Rappelons en effet que si la Chine s’est officiellement déclarée en faveur d’un retour à la paix, elle a toujours insisté sur la nécessité de respecter la souveraineté du Soudan et est apparue comme hostile à la résolution 1706. Partenaire commercial majeur du Soudan et surtout acheteur de près des deux tiers de sa production pétrolière, Pékin défend des intérêts qui ne sont pas ceux de la France ni du Royaume-Uni mais qui viennent au contraire les perturber. Tant que l’action de la Chine visait à conquérir des marchés au détriment des deux autres puissances, il ne s’agissait que d’une guerre économique. Mais si la Chine utilisait ses capacités militaires pour équiper des mouvements susceptibles de déséquilibrer les pays voisins, alliés de l’une ou de l’autre, il ne s’agit plus de compétition commerciale.
La question du respect de l’embargo sur les armes à destination du Darfour va donc sans doute devenir l’un des aspects essentiels de l’action diplomatique occidentale. Khartoum semble l’avoir compris et multiplie depuis quelques semaines les difficultés aux diplomates occidentaux en poste au Soudan ainsi qu’aux représentants d’ONG susceptibles de confirmer les accusations publiques d’Amnesty International.
Au mois d’août, Khartoum a expulsé la chargée d’affaires canadienne, Mme Nuala Lawlor, accusée d’ingérence dans les affaires intérieures du pays. Le représentant de l’Union européenne, le Suédois Kent Degerfelt, a subi le même sort pour un simple manquement au protocole. Il a cependant pu regagner Khartoum, après les excuses du commissaire européen Louis Michel. Le même mois, Paul Barker, responsable de l’ONG Care a été contraint de quitter le pays. Tous ces incidents récents témoignent de la volonté soudanaise de montrer sa détermination à compliquer l’action des Occidentaux et augure mal de son acceptation réelle sur son territoire d’une force étrangère digne de ce nom, fut-elle hybride.

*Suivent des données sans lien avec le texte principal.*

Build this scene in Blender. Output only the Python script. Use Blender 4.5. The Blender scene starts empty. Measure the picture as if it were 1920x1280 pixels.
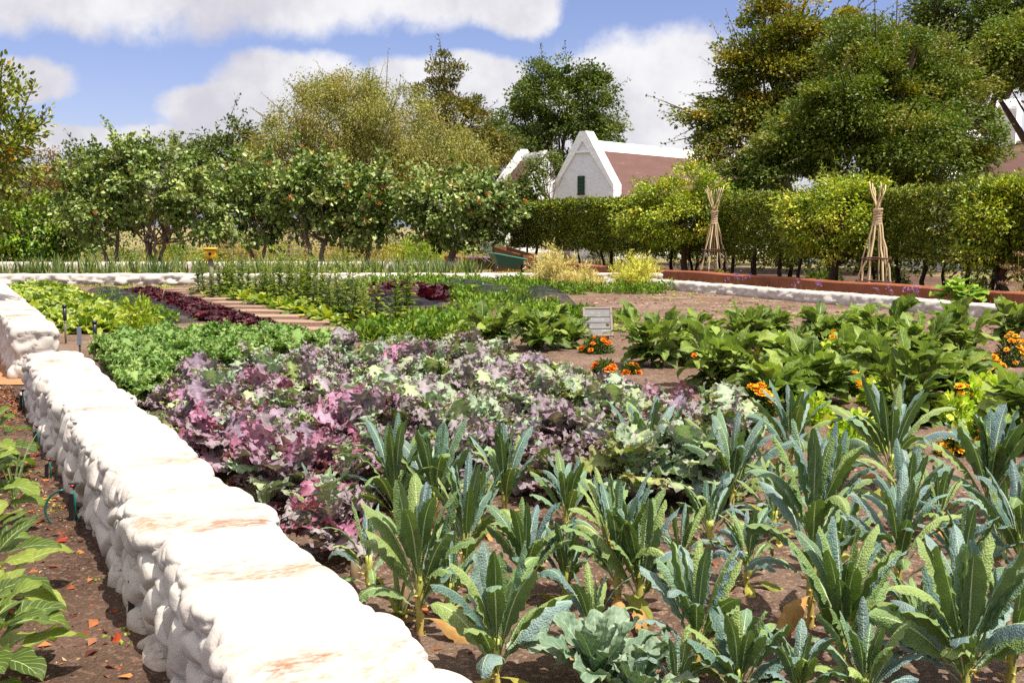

Le risque actuel est de voir la politique d’Omar Al-Bachir se durcir à l’égard des Occidentaux mais aussi et surtout des rebelles du Darfour. Car le Président soudanais ne dispose pas d’un pouvoir suffisamment fort dans le reste du pays pour accepter que la rébellion du Darfour gagne du terrain. Il faut en effet se souvenir que l’accord de paix qui a mis fin à la guerre civile entre le nord et le sud demeure fragile. Khartoum ne veut sans doute pas courir le risque de voir le conflit du Darfour ranimer les tendances sécessionnistes du sud-Soudan. La guerre civile entre le nord et le sud avait déjà révélé un conflit d’une nature proche, remettant en question la tutelle des Islamistes de Khartoum sur les populations noires du sud qui peuplent les régions pétrolifères du pays.
Entre la menace à venir d’une intervention étrangère hypothétique et la menace actuelle et très réelle des rebelles contre son pouvoir, Omar Al-Bachir pourrait être tenté de renforcer la lutte contre les rebelles, avec le cortège de problèmes humanitaires que l’on imagine. D’où la nécessité de tout mettre en œuvre pour faire comprendre au Soudan que les sanctions pourraient être dures et rapides – voire immédiates – si Khartoum envisageait de renforcer sa répression.